— TASK DETAILS —
Return every line of the data below that includes the string "from".

— ITEMS —
<<<<
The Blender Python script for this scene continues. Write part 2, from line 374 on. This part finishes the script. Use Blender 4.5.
>>>>
<<<<
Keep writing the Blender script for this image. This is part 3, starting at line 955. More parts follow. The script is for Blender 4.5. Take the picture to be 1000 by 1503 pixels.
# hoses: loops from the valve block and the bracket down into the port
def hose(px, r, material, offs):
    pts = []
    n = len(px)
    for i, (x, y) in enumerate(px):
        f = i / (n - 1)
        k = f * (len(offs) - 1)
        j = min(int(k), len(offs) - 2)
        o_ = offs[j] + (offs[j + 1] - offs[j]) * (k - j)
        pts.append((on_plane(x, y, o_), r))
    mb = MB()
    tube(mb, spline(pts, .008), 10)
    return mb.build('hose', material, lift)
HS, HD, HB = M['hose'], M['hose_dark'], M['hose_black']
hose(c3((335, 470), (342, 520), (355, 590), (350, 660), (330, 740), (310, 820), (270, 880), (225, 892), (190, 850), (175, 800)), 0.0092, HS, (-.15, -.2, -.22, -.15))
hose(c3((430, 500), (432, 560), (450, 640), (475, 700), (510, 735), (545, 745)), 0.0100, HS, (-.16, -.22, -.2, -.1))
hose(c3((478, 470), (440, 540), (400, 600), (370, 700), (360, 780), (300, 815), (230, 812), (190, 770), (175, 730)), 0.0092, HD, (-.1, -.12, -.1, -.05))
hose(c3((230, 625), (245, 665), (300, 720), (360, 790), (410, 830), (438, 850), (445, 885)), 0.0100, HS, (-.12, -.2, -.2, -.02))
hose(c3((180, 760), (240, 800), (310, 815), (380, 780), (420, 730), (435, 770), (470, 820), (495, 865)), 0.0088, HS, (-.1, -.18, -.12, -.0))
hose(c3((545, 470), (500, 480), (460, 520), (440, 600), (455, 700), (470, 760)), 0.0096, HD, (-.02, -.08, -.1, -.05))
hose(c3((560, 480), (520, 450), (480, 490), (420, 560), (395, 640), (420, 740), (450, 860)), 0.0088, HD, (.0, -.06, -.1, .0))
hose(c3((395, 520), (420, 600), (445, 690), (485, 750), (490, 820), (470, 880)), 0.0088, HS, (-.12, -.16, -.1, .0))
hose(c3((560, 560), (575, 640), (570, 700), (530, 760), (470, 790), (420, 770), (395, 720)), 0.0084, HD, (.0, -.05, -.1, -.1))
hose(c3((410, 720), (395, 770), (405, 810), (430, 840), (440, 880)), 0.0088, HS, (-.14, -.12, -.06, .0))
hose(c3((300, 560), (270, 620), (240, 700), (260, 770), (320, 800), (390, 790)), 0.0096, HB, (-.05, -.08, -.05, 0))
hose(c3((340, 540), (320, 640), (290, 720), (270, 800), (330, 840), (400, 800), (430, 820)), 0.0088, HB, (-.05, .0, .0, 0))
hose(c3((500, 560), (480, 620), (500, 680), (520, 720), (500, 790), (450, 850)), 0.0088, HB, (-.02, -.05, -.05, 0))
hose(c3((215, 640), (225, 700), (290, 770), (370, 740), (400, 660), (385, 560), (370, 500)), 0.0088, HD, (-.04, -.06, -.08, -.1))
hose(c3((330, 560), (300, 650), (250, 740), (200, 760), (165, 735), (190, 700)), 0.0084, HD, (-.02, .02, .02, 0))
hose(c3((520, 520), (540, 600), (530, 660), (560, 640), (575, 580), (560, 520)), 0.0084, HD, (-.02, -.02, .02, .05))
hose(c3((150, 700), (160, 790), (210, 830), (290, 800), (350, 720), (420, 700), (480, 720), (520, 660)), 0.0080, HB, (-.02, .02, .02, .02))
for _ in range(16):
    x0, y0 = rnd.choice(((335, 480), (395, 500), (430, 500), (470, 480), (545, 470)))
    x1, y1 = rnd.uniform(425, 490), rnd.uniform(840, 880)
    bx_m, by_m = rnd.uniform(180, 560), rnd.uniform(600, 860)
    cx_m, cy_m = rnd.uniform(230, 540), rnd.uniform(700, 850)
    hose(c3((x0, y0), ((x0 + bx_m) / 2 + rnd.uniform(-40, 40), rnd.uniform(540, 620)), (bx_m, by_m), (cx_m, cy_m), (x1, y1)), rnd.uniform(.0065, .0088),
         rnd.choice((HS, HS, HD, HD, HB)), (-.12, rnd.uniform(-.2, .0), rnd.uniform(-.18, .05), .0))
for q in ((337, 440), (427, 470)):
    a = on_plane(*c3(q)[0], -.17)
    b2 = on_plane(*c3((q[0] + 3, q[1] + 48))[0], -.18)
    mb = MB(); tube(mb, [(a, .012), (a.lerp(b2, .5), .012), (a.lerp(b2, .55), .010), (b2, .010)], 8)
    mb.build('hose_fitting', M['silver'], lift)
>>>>
<<<<
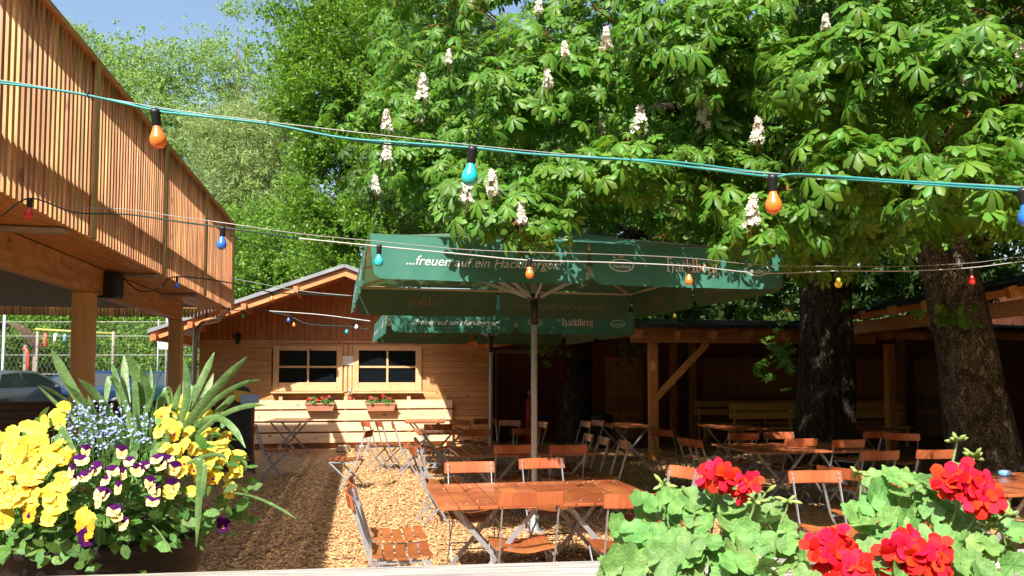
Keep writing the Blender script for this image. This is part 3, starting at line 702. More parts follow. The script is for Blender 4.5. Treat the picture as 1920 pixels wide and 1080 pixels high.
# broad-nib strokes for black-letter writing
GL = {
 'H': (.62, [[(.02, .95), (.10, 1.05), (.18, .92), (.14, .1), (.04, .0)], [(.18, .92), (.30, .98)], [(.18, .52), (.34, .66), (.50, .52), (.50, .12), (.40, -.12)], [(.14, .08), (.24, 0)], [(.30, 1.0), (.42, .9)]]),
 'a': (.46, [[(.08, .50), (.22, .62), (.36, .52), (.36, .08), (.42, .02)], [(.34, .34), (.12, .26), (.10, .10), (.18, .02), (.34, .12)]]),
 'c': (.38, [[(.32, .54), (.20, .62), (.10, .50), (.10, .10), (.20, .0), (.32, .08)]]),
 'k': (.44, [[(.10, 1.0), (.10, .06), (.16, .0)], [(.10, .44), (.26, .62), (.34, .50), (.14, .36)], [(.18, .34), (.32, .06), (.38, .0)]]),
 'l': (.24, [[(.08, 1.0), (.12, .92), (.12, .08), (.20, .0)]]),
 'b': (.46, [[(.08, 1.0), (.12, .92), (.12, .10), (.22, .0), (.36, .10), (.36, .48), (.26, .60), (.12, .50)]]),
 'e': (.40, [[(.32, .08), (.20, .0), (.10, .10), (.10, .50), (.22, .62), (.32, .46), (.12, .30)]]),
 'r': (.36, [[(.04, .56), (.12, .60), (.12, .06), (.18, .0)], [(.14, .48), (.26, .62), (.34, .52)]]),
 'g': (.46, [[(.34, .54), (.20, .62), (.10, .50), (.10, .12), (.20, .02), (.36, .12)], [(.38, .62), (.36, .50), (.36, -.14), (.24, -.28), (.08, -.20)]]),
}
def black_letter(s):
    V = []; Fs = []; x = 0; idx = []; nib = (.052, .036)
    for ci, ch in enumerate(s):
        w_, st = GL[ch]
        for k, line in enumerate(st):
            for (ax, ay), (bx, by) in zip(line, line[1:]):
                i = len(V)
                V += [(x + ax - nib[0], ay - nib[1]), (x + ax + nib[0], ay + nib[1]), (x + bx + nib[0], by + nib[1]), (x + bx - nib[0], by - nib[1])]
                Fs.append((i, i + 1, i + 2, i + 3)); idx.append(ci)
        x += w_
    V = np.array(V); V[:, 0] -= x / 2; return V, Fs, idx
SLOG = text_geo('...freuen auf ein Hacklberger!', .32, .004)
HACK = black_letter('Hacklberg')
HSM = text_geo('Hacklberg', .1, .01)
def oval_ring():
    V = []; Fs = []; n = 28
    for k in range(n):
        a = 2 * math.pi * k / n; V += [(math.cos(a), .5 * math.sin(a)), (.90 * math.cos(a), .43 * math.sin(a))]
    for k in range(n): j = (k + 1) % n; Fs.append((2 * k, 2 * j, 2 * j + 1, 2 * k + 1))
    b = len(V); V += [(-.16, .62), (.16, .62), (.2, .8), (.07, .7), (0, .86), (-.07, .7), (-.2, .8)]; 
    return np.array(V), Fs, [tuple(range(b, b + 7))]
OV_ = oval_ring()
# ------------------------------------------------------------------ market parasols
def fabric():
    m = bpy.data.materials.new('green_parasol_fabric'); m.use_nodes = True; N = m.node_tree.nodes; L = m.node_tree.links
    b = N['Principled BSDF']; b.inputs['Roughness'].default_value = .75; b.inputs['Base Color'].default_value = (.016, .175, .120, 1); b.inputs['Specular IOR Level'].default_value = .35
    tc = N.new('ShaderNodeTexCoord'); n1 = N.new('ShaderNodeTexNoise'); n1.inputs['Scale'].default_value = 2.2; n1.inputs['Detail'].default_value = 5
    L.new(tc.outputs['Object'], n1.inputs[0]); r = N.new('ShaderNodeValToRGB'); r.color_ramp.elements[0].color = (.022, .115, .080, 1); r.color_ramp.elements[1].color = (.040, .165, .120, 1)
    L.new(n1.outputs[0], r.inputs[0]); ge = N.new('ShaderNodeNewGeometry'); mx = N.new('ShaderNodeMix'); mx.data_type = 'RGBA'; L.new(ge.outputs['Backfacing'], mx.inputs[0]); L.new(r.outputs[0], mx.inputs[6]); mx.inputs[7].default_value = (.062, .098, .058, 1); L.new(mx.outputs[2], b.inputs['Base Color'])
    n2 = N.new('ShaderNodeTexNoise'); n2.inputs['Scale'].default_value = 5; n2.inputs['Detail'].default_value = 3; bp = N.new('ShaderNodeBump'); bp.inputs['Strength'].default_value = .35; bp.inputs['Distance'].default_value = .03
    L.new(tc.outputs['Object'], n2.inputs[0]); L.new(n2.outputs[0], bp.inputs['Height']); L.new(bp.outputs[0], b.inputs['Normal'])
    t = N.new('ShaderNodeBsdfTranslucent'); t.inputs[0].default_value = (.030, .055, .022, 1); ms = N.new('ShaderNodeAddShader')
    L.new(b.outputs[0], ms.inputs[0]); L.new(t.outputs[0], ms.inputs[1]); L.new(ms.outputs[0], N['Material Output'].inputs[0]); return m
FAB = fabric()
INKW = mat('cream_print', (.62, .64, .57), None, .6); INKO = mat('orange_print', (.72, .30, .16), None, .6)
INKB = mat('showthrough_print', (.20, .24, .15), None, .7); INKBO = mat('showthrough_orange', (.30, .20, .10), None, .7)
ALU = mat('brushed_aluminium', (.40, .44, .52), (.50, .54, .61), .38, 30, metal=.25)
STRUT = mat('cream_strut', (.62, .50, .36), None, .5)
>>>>
— FINISHED ANSWER —
The Blender Python script for this scene continues. Write part 2, from line 374 on. This part finishes the script. Use Blender 4.5.
# hoses: loops from the valve block and the bracket down into the port